The weight class they’ll compete at is something that’s been open to debate for months now due to McGregor having visibly bulked up dramatically during his long layoff after the leg-break he suffered during a fight with Dustin Poirier back in July of 2021, to the extent that he’s now tipping the scales at over 195lbs.
White’s acknowledgement yesterday that the weight class is still undecided is interesting though as when he was last on McAfee’s show a month ago he had responded, “yeah” when asked if the fight with Chandler would be at 155lbs.
From the sounds of things welterweight might still be an option, but Chandler claimed at the weekend that McGregor is actually floating the idea of it taking place at middleweight, a division neither of them has fought at before.

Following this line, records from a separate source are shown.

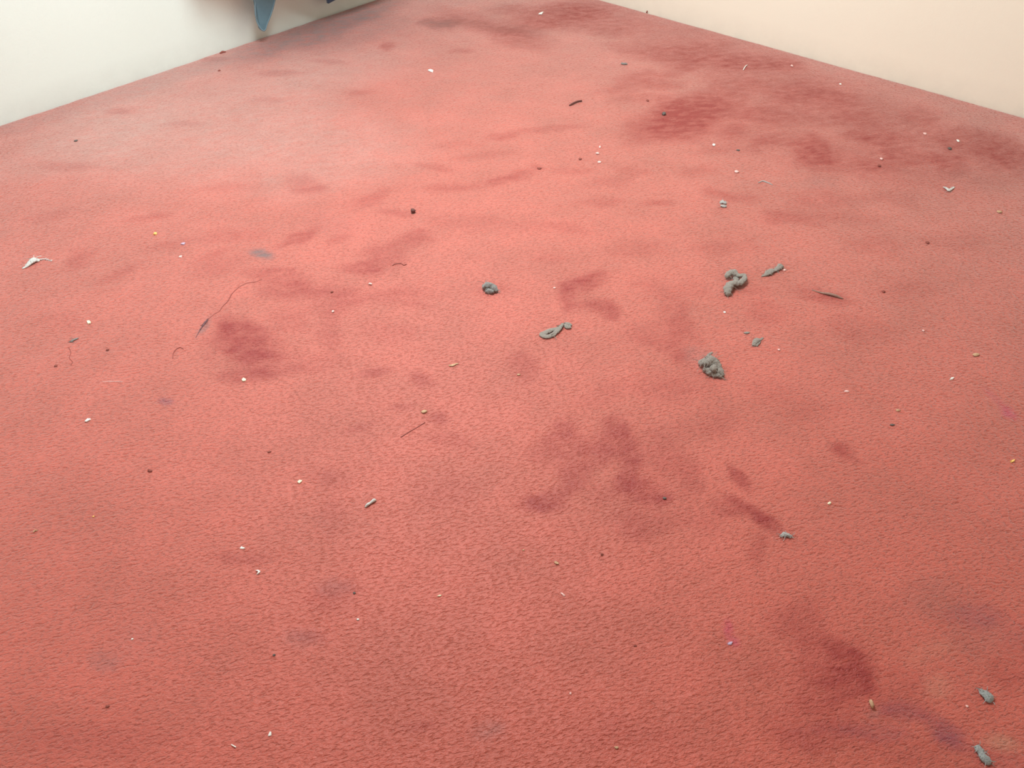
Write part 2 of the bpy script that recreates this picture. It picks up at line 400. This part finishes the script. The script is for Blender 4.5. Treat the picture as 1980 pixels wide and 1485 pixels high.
def tube_into(bm, rows, sides=10, flat=1.0, lump=0.0, freq=60.0, seed=0.0):
    """rows of x, y, z (underside), radius -> a closed tube whose section is squashed by flat"""
    rings = []
    for i, r in enumerate(rows):
        p = Vector(r[:3]); rad = max(r[3], 1e-5)
        a, b = Vector(rows[max(i - 1, 0)][:3]), Vector(rows[min(i + 1, len(rows) - 1)][:3])
        t = b - a
        t = t.normalized() if t.length > 1e-9 else Vector((1, 0, 0))
        side = t.cross(Vector((0, 0, 1)))
        side = side.normalized() if side.length > 1e-3 else Vector((1, 0, 0))
        up = side.cross(t).normalized()
        ring = []
        for k in range(sides):
            an = 2 * math.pi * k / sides
            d = side * math.cos(an) + up * math.sin(an) * flat
            m = 1.0
            if lump:
                q = (p + d * rad) * freq + Vector((seed, seed * 1.7, 0))
                m += lump * (noise.noise(q) + 0.6 * noise.noise(q * 2.3) + 0.4 * noise.noise(q * 5.1))
            v = p + Vector((0, 0, rad * flat)) + d * rad * m
            ring.append(bm.verts.new(v))
        rings.append(ring)
    for i in range(len(rings) - 1):
        for k in range(sides):
            bm.faces.new((rings[i][k], rings[i][(k + 1) % sides], rings[i + 1][(k + 1) % sides], rings[i + 1][k]))
    bm.faces.new(rings[0][::-1]); bm.faces.new(rings[-1])


def settle(bm, keep=-0.0004):
    lo = min(v.co.z for v in bm.verts)
    for v in bm.verts: v.co.z += keep - lo


def centred(bm):
    c = Vector((sum(v.co.x for v in bm.verts), sum(v.co.y for v in bm.verts), 0)) / len(bm.verts)
    for v in bm.verts: v.co -= c
    return c


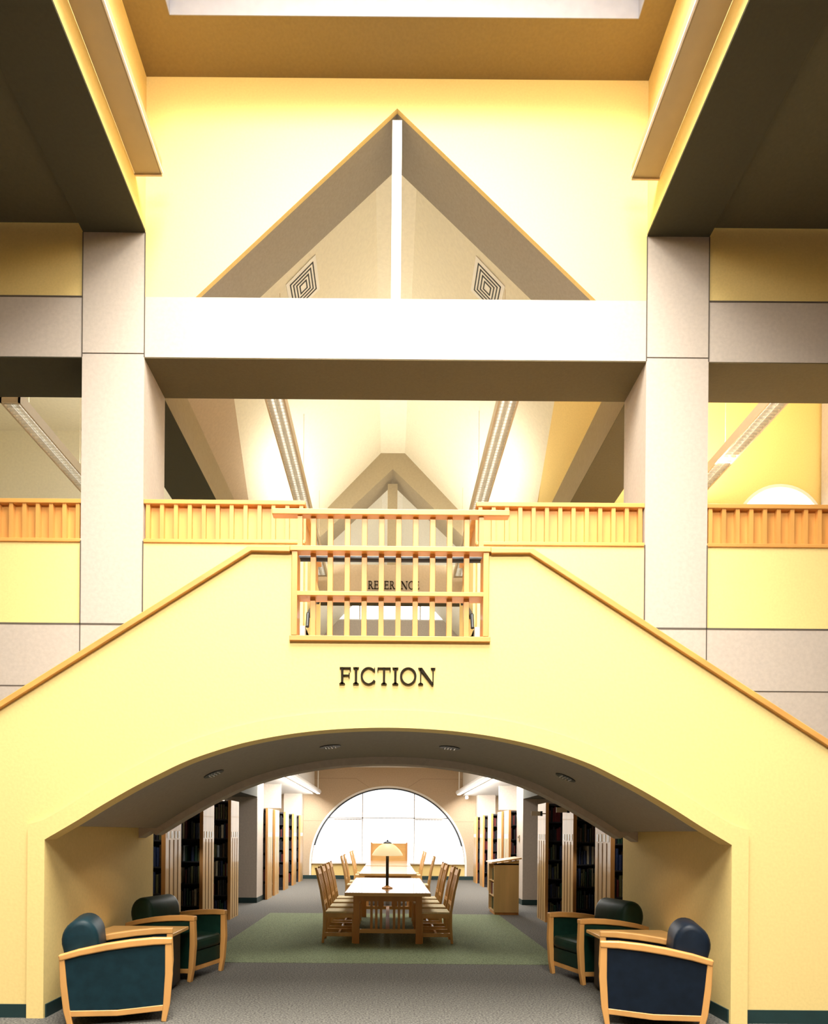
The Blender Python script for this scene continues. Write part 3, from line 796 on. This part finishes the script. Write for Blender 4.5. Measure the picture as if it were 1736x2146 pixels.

“He’s talking about 185lbs,” Chandler told reporters at UFC 285. “We’ll see. He was talking about 185lbs but I called his bluff. I think he doesn’t think that I’m heavy and as dense as I actually am. I’m sitting here at 191lbs.”
Chandler started his career off at welterweight, but it wasn’t long before he dropped down to lightweight, and he’s stayed there ever since, while McGregor began at featherweight, but has moved up over the years, and had been fluctuating between lightweight and welterweight in his most recent bouts.
Meanwhile, new details have emerged about a reported altercation between McGregor and Chandler on the set of TUF last Friday.
“Apparently, someone was KO’d and McGregor jumped in the cage, shoved Chandler, someone got slapped and the teams rushed the cage,” Sport’s Illustrated’s Amy Kaplan reported. “NSAC broke it up.”